### PROBLEM DESCRIPTION
Word for word, quote all of the material, omitting the pictures.
#### DATA SEGMENT
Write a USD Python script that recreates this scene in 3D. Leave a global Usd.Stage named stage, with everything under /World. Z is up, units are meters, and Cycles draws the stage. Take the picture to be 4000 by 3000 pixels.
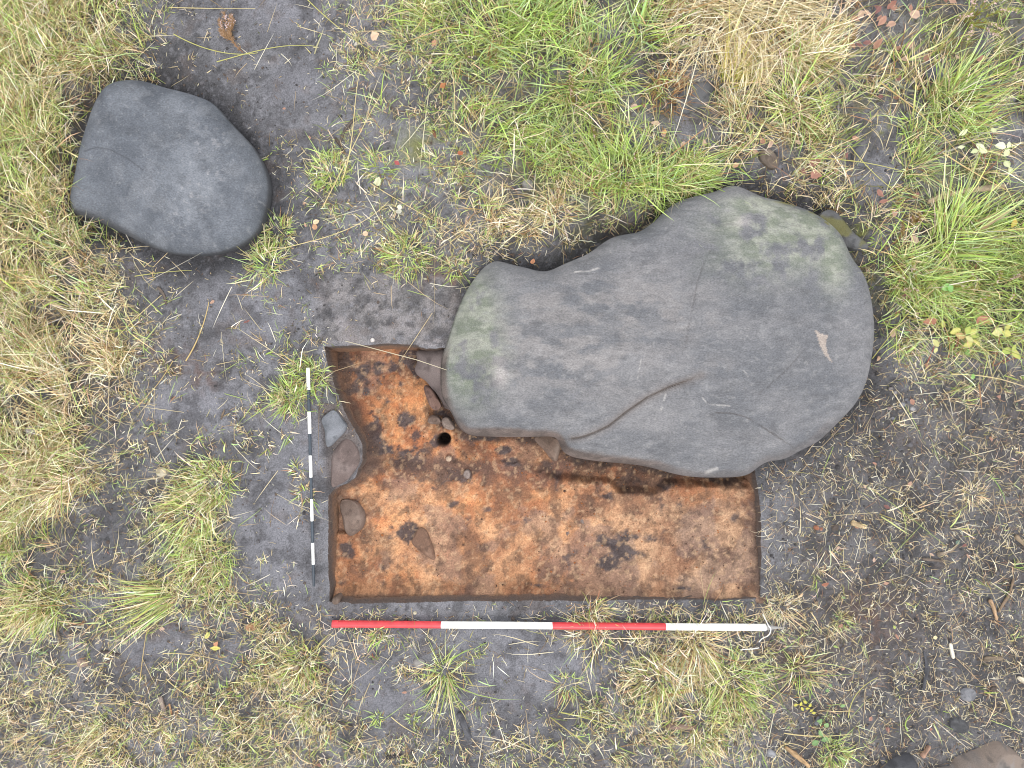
import math, random
import numpy as np, trimesh, usdkit, meshkit
from pxr import Usd, UsdGeom, UsdLux, UsdShade, Gf, Sdf, Vt
from scipy.ndimage import gaussian_filter, map_coordinates, distance_transform_edt, zoom as ndzoom
from scipy.spatial import cKDTree
from scipy.interpolate import CubicSpline
from PIL import Image, ImageDraw

stage = Usd.Stage.CreateInMemory()
UsdGeom.SetStageUpAxis(stage, UsdGeom.Tokens.z)
UsdGeom.SetStageMetersPerUnit(stage, 1.0)
UsdGeom.Xform.Define(stage, '/World')
UsdGeom.Scope.Define(stage, '/World/Looks')

# ------------------------------------------------------------------ camera, sky, sun, exposure
H = 3.22                    # camera height over the ground
PPM = 862.0                 # photograph pixels per metre at ground level
cam = UsdGeom.Camera.Define(stage, '/World/camera')
cam.CreateHorizontalApertureAttr(36.0)
cam.CreateVerticalApertureAttr(27.0)
cam.CreateFocalLengthAttr(36.0 * H / (4000 / PPM))
cam.CreateClippingRangeAttr(Gf.Vec2f(0.05, 500))
cam.AddTranslateOp().Set(Gf.Vec3d(0, 0, H))
cam.CreateExposureAttr(0.48)
SUN_EL, SUN_AZ = math.radians(58), math.radians(160)     # azimuth from +y towards +x
sun = UsdLux.DistantLight.Define(stage, '/World/sun')
sun.CreateNormalizeAttr(True); sun.CreateIntensityAttr(0.40); sun.CreateAngleAttr(28.0)
sun.CreateColorAttr(Gf.Vec3f(1.0, 0.97, 0.92))
sun.AddRotateZOp().Set(-math.degrees(SUN_AZ)); sun.AddRotateXOp().Set(-(90 - math.degrees(SUN_EL)) + 0.0)
sky = UsdLux.DomeLight.Define(stage, '/World/sky')
skymat = usdkit.material(stage, '/World/Looks/sky', {
    's': ('sky_texture', {'sky_type': 'single_scattering', 'sun_disc': False, 'sun_elevation': SUN_EL, 'sun_rotation': SUN_AZ}),
    'tc': ('texture_coordinate', {}),
    'n': ('noise_texture', {'scale': 2.2, 'detail': 5.0, 'roughness': 0.55}),
    'r': ('rgb_ramp', {'ramp': [(0.25, (0.72, 0.72, 0.72)), (0.7, (1, 1, 1))]}),
    'm': ('mix', {'color2': (11.7, 11.85, 12.2)}),
    'b': ('background_shader', {'strength': 0.12})},
    [('tc.generated', 'n.vector'), ('n.fac', 'r.fac'), ('r.color', 'm.fac'), ('s.color', 'm.color1'), ('m.color', 'b.color')], surface='b.background')
UsdShade.MaterialBindingAPI.Apply(sky.GetPrim()).Bind(skymat)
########
### IN RESPONSE
Write a USD Python script that recreates this scene in 3D. Leave a global Usd.Stage named stage, with everything under /World. Z is up, units are meters, and Cycles draws the stage. Take the picture to be 4000 by 3000 pixels.
import math, random
import numpy as np, trimesh, usdkit, meshkit
from pxr import Usd, UsdGeom, UsdLux, UsdShade, Gf, Sdf, Vt
from scipy.ndimage import gaussian_filter, map_coordinates, distance_transform_edt, zoom as ndzoom
from scipy.spatial import cKDTree
from scipy.interpolate import CubicSpline
from PIL import Image, ImageDraw

stage = Usd.Stage.CreateInMemory()
UsdGeom.SetStageUpAxis(stage, UsdGeom.Tokens.z)
UsdGeom.SetStageMetersPerUnit(stage, 1.0)
UsdGeom.Xform.Define(stage, '/World')
UsdGeom.Scope.Define(stage, '/World/Looks')

# ------------------------------------------------------------------ camera, sky, sun, exposure
H = 3.22                    # camera height over the ground
PPM = 862.0                 # photograph pixels per metre at ground level
cam = UsdGeom.Camera.Define(stage, '/World/camera')
cam.CreateHorizontalApertureAttr(36.0)
cam.CreateVerticalApertureAttr(27.0)
cam.CreateFocalLengthAttr(36.0 * H / (4000 / PPM))
cam.CreateClippingRangeAttr(Gf.Vec2f(0.05, 500))
cam.AddTranslateOp().Set(Gf.Vec3d(0, 0, H))
cam.CreateExposureAttr(0.48)
SUN_EL, SUN_AZ = math.radians(58), math.radians(160)     # azimuth from +y towards +x
sun = UsdLux.DistantLight.Define(stage, '/World/sun')
sun.CreateNormalizeAttr(True); sun.CreateIntensityAttr(0.40); sun.CreateAngleAttr(28.0)
sun.CreateColorAttr(Gf.Vec3f(1.0, 0.97, 0.92))
sun.AddRotateZOp().Set(-math.degrees(SUN_AZ)); sun.AddRotateXOp().Set(-(90 - math.degrees(SUN_EL)) + 0.0)
sky = UsdLux.DomeLight.Define(stage, '/World/sky')
skymat = usdkit.material(stage, '/World/Looks/sky', {
    's': ('sky_texture', {'sky_type': 'single_scattering', 'sun_disc': False, 'sun_elevation': SUN_EL, 'sun_rotation': SUN_AZ}),
    'tc': ('texture_coordinate', {}),
    'n': ('noise_texture', {'scale': 2.2, 'detail': 5.0, 'roughness': 0.55}),
    'r': ('rgb_ramp', {'ramp': [(0.25, (0.72, 0.72, 0.72)), (0.7, (1, 1, 1))]}),
    'm': ('mix', {'color2': (11.7, 11.85, 12.2)}),
    'b': ('background_shader', {'strength': 0.12})},
    [('tc.generated', 'n.vector'), ('n.fac', 'r.fac'), ('r.color', 'm.fac'), ('s.color', 'm.color1'), ('m.color', 'b.color')], surface='b.background')
UsdShade.MaterialBindingAPI.Apply(sky.GetPrim()).Bind(skymat)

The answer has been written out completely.